● **Objective**: Quote every line from the top of the listing down to and including the line that contains "S.camera = cam".

● **Data**:
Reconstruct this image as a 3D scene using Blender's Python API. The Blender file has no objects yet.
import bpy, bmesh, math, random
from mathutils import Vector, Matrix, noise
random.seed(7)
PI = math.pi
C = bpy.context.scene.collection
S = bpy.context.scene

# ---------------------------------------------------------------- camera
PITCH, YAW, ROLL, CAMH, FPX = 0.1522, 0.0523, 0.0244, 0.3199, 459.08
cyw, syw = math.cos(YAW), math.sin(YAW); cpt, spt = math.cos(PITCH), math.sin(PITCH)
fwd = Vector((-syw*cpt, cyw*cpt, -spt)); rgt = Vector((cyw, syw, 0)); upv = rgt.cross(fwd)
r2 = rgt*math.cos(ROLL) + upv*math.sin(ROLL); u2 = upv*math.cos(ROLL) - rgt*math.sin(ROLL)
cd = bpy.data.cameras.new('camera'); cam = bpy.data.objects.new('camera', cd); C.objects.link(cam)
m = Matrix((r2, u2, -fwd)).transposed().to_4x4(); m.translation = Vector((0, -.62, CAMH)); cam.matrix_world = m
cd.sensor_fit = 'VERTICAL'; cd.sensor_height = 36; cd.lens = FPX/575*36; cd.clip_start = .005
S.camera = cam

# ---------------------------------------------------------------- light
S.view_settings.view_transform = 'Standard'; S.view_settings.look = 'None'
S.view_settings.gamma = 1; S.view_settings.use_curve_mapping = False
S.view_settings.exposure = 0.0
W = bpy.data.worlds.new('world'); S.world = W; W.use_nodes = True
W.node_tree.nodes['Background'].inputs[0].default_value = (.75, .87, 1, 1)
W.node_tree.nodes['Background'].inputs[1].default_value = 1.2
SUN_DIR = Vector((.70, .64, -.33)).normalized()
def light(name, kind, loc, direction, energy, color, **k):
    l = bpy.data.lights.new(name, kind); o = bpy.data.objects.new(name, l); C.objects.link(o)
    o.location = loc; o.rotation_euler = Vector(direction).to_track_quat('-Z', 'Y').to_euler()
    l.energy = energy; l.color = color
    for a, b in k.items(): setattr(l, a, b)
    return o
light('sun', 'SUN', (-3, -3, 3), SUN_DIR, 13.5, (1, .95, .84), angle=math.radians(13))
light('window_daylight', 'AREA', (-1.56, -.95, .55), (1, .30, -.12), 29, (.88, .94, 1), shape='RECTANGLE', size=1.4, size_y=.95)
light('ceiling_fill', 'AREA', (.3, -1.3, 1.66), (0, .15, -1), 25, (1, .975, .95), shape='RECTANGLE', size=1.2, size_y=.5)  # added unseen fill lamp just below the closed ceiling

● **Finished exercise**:
Reconstruct this image as a 3D scene using Blender's Python API. The Blender file has no objects yet.
import bpy, bmesh, math, random
from mathutils import Vector, Matrix, noise
random.seed(7)
PI = math.pi
C = bpy.context.scene.collection
S = bpy.context.scene

# ---------------------------------------------------------------- camera
PITCH, YAW, ROLL, CAMH, FPX = 0.1522, 0.0523, 0.0244, 0.3199, 459.08
cyw, syw = math.cos(YAW), math.sin(YAW); cpt, spt = math.cos(PITCH), math.sin(PITCH)
fwd = Vector((-syw*cpt, cyw*cpt, -spt)); rgt = Vector((cyw, syw, 0)); upv = rgt.cross(fwd)
r2 = rgt*math.cos(ROLL) + upv*math.sin(ROLL); u2 = upv*math.cos(ROLL) - rgt*math.sin(ROLL)
cd = bpy.data.cameras.new('camera'); cam = bpy.data.objects.new('camera', cd); C.objects.link(cam)
m = Matrix((r2, u2, -fwd)).transposed().to_4x4(); m.translation = Vector((0, -.62, CAMH)); cam.matrix_world = m
cd.sensor_fit = 'VERTICAL'; cd.sensor_height = 36; cd.lens = FPX/575*36; cd.clip_start = .005
S.camera = cam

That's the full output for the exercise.